Ilyasah Ricketts: I noticed a difference in the way people treated me from being homeless, or even knowing that I was homeless, to how I’m living now. I understand that people automatically judge when they first see homeless people, but I think we all should try not to judge, we don’t know what they might be going through, or their story. Instead of just assuming they put themselves in that situation somehow, we should be more aware that it can just be a hard time that someone is going through and generally, they need help. We read the story about a homeless fan living in your house, how did you rise above that and continue to support the cause?

Pamela: I think that was my fault - I had befriended some of the homeless people in my community, and would sit and talk with them, buy them coffee, and it became know that I would do that.

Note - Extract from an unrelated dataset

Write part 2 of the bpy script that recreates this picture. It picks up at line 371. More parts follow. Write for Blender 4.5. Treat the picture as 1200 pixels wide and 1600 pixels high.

I also lived on the beach. I never locked my doors, and things would go missing. Then one day I found a girl in my guest room wearing my Baywatch swimsuit. Lucky no one was hurt and she got the help she needed. How do you feel about London? If you had the opportunity to move somewhere else where would it be?

Ilyasah: I have a weird relationship with London, I love it because it’s my home but I hate the rain and cold! I wouldn’t move and live anywhere else permanently but I will be traveling around the world. You spend a lot of time in London, what makes it your second home?

Pamela: I love London. I rented my house out at the beach and have been traveling around Europe. I set my life up so it would look this way - I worked very hard to build my home, so that I could rent it out and live on that income. It allows me to work full time for the causes I believe in. That was my goal before I turned 50, and it has happened just this year. Right on schedule. My boys are both independently studying and working, and they come to Europe for work sometimes, so we see each other then. It’s painful to let go as a parent, but it’s also the best gift we can give our kids - freedom. There is no easy way to get out of the way and let their adult lives begin. I’ve just stayed extremely busy. It’s also heart breaking and can be misinterpreted - I miss my kids, but I know they are OK, and they are better off not being micro-managed by me. I’m really good at that, it’s the survivor in me. They will survive and thrive, and I wish every young person the same.